In memory of snow storms past

Have you noticed? It snowed. . . lots! Space around the debating table at the Bakery in Rainy River was at a premium. The last ones in were the various snow removal enthusiasts. Spiker had taken a day off from his semi-permanent task of tow truck rescues to insure his other long list of clients were no longer snow-bound. He was busy answering cell phone calls from clients he had missed or ones who had their garden gnomes and garbage cans mangled.

“Serves you right for not getting your chores done in a timely fashion,” he snarled as he broke the connection and lifted the cup for his first desperately required shot of caffeine.

The Marquis de Sade was the last one to stumble in. Pulling off his gloves he revealed his usual quota of three blackened nails and a couple of bandages. . . on each hand.

“Spent three hours trying to get that snow blower un-jammed yesterday,” the Marquis complained as he delicately tried to pick up his cup with his bruised and mangled digits.

“Ripped off all the guards and checked the belts and the gear box before I realized it was a little stone jammed between the auger and the frame. A hammer and a crow bar soon righted the problem,” he added, sucking on his obviously sore left thumb.

“Not a big problem then. Gotta watch for those stones the first time in the fall. I always make sure I take a good skim of sod off in the fall and roll it up in front of the garage door or onto the ornamental bush. Got everything blown out then?” commented Spiker, wise in the ways of all things snow.
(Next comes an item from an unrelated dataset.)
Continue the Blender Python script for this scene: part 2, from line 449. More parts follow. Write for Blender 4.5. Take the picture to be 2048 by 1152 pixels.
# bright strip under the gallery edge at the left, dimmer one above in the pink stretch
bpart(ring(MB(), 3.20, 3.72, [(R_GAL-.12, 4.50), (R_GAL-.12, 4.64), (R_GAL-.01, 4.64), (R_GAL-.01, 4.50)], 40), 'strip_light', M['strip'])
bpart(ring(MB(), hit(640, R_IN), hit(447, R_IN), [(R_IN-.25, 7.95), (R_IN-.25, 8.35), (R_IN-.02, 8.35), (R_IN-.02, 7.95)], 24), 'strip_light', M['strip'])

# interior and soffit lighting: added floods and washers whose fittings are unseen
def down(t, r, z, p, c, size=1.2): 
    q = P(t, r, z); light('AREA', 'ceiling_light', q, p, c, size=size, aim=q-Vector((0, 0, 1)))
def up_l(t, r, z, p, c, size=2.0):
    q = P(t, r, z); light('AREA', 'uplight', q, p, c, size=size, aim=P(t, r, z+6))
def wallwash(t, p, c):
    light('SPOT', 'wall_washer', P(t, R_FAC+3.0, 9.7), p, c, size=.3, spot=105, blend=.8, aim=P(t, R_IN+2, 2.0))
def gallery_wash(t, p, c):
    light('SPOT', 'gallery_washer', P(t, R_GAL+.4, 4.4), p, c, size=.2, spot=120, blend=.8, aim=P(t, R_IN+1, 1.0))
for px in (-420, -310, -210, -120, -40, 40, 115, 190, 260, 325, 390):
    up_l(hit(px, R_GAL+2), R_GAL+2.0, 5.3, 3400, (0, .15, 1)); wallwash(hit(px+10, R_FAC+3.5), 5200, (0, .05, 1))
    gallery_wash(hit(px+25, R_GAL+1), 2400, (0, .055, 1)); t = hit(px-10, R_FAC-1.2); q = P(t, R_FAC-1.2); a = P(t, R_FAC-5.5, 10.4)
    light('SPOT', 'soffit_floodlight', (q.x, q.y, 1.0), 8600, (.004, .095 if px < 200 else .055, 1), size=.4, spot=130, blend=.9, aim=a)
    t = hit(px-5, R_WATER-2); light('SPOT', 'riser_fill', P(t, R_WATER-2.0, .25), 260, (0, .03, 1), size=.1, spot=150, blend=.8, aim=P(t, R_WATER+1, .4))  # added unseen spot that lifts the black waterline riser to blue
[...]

“No! When I fired her up again the first pass found a bunch more stones and took out the windshield in the truck and the side door window in the garage. Then it jammed up again when it sucked in that hammer I forgot to put away. Still haven’t got that jam rectified,” explained the Marquis as he examined the state of his other thumb.

“How on earth did you get out of your place then,” I asked having given up trying to get out of my own drive.

“Municipal plow came by and I managed to buck my way through the bank at the road. At least my tetanus shot is up to date. Gotta go get that window re-glazed and the new windshield installed. Spiker, how about you plow out my yard?” said the bruised, but wiser Marquis as he arose from the table, paid his bill, and headed for the door.

Spiker made a note in his diary and flipped open his cell phone chiming to the tune of jingle bells.

“Hello. . . plow your yard? But I thought you had a brand new snow blower. . . ate the garden hose, an extension cord, and a shovel. . . then stepped on a garden rake, puncturing your foot. . . then a black eye when you stepped on a hoe. . .

“Okay, I’ll see if I can get there before we head for Mexico later today. Any garden gnomes or other stuff I should watch for. . . No, just push everything up in a pile and you’ll dig it out in the spring when it melts. . . Sounds like a plan. Hasta la vista.”